Data shown -
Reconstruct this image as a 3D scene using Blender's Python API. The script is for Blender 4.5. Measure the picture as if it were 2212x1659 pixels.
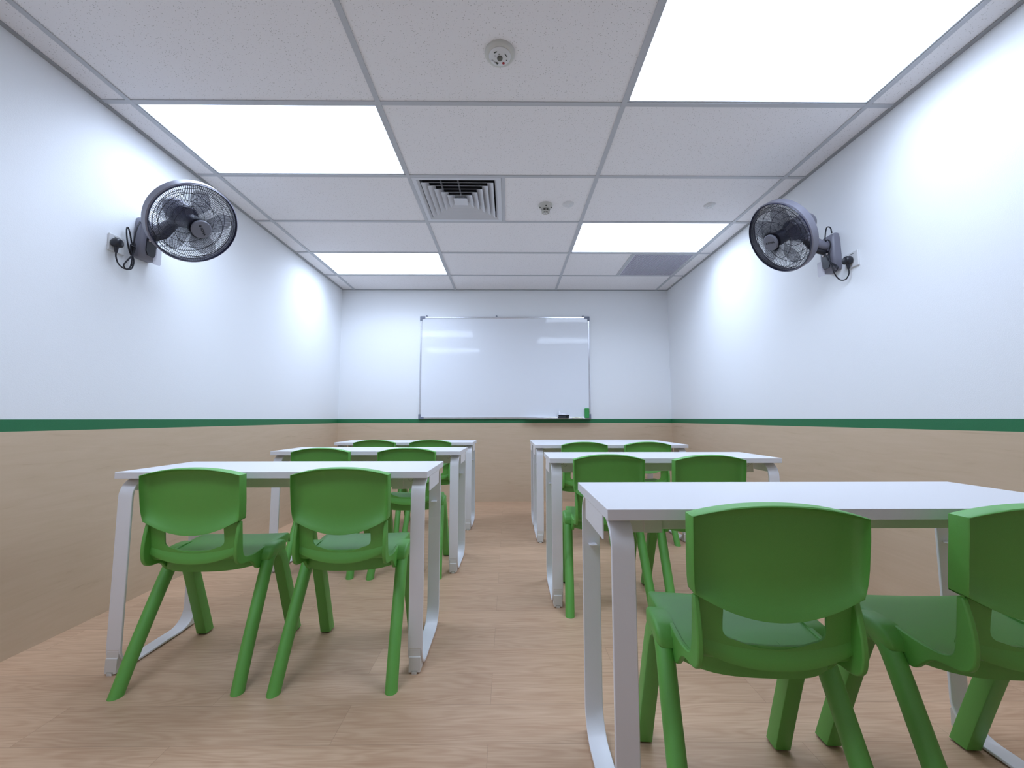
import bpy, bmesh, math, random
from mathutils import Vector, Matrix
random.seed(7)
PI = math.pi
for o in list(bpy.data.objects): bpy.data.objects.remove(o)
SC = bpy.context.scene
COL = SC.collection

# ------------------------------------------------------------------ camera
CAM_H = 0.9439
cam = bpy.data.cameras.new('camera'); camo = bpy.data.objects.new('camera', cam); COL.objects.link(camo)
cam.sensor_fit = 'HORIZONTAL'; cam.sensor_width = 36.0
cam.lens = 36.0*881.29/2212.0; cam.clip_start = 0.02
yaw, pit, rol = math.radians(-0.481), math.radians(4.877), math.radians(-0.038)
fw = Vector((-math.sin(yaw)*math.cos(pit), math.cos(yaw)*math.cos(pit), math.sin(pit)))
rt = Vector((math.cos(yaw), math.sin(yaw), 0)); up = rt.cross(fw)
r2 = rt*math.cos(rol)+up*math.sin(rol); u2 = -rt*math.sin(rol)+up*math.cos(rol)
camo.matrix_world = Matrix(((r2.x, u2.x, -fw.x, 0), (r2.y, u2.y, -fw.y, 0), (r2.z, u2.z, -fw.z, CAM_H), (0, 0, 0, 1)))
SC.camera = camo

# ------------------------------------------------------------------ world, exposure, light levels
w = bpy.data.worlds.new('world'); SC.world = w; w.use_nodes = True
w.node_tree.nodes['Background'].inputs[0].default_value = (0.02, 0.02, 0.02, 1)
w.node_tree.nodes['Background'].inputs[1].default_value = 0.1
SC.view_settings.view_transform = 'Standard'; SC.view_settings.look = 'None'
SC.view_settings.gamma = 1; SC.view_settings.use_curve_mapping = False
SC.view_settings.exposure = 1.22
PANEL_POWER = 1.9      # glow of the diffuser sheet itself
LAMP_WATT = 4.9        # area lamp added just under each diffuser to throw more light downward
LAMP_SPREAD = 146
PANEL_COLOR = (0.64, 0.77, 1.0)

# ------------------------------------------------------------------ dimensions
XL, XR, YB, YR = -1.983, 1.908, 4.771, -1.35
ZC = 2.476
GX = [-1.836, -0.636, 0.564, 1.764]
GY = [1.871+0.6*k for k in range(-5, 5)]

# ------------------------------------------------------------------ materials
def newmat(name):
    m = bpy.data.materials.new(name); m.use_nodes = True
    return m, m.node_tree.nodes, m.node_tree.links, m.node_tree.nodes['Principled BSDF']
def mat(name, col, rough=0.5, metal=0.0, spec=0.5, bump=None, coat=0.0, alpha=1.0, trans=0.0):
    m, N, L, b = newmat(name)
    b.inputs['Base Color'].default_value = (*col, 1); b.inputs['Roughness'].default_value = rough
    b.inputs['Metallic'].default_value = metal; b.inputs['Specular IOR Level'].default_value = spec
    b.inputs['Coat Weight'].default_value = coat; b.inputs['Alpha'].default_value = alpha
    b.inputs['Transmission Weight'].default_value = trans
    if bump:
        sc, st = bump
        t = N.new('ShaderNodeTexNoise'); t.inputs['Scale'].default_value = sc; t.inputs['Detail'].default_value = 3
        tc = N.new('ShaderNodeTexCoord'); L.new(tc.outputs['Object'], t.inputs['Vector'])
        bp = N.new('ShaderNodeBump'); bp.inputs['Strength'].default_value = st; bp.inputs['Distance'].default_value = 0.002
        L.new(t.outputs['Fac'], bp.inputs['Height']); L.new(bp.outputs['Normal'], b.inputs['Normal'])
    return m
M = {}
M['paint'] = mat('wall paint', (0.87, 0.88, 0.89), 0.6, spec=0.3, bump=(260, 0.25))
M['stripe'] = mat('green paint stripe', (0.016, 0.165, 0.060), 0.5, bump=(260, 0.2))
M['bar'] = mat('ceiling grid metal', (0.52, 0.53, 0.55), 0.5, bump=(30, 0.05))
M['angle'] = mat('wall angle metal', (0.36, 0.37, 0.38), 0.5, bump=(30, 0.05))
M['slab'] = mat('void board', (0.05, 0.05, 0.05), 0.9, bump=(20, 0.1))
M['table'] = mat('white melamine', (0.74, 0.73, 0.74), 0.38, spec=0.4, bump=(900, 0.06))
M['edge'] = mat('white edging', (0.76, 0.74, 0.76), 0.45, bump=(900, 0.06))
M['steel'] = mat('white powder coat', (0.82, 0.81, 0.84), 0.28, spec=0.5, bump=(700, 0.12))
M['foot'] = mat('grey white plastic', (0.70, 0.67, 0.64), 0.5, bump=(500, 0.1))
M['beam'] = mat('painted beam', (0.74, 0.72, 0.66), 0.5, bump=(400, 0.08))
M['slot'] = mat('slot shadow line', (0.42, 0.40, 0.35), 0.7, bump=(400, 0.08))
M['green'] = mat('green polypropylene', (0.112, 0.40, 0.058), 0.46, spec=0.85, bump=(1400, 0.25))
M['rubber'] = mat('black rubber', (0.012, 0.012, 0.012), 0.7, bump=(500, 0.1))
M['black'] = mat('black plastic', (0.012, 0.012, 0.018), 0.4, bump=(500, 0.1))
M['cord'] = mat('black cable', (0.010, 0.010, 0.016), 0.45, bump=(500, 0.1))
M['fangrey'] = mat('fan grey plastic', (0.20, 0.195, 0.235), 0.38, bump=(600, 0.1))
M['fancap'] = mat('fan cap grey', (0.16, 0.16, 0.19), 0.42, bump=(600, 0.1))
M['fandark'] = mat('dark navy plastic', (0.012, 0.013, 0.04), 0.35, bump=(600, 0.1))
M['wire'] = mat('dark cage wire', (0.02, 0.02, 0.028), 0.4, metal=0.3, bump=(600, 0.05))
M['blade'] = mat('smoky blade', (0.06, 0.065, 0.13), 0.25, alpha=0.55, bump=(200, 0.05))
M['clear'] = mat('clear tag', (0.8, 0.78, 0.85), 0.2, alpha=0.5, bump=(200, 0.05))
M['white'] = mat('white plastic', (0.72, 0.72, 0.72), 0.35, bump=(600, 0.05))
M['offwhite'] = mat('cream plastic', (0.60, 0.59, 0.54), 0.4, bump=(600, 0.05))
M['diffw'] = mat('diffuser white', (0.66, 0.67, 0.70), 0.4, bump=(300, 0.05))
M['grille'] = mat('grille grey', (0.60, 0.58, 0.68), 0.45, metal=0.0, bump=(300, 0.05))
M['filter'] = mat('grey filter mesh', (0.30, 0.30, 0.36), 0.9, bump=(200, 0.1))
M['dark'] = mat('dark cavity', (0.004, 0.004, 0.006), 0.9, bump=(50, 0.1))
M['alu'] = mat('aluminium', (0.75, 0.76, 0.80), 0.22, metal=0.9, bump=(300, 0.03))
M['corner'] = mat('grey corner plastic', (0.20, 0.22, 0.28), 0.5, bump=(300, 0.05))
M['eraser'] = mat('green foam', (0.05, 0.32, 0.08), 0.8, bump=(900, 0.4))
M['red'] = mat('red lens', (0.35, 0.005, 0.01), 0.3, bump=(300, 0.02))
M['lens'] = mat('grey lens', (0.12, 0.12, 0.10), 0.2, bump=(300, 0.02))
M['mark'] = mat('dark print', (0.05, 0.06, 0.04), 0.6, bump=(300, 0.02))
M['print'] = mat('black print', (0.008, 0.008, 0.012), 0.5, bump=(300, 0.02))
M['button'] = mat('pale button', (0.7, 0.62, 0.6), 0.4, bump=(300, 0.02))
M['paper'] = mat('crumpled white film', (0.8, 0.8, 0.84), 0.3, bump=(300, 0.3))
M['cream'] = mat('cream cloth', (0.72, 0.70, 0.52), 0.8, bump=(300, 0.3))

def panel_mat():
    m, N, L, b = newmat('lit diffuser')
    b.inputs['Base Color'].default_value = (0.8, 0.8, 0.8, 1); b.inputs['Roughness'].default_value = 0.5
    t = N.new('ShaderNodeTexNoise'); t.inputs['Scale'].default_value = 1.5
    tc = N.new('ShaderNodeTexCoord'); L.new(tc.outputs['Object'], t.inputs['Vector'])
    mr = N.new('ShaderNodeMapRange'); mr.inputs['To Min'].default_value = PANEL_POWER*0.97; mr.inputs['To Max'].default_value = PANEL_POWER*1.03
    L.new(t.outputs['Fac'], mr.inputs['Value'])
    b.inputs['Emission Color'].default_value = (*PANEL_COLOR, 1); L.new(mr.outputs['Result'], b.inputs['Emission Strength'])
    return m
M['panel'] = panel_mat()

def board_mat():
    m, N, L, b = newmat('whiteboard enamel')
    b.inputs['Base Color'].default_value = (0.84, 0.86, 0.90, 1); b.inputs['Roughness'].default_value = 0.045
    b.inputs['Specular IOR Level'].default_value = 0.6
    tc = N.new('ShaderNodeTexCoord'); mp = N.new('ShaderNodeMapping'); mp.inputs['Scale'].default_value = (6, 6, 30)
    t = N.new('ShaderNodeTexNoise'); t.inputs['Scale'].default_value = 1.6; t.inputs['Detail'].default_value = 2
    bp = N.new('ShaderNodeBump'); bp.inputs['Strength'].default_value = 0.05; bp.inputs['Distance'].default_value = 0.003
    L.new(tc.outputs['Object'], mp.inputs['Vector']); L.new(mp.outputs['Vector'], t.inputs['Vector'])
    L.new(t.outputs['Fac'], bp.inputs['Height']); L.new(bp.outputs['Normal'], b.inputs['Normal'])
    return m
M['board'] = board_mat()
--
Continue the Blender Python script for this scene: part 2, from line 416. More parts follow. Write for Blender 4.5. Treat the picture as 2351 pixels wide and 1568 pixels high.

To do - Could you quote, word for word, only the lines from the one containing "Reconstruct this image" through the one containing "COL = SC.collection", both included, and leave out any pictures?

Result for this exercise -
Reconstruct this image as a 3D scene using Blender's Python API. The script is for Blender 4.5. Measure the picture as if it were 2212x1659 pixels.
import bpy, bmesh, math, random
from mathutils import Vector, Matrix
random.seed(7)
PI = math.pi
for o in list(bpy.data.objects): bpy.data.objects.remove(o)
SC = bpy.context.scene
COL = SC.collection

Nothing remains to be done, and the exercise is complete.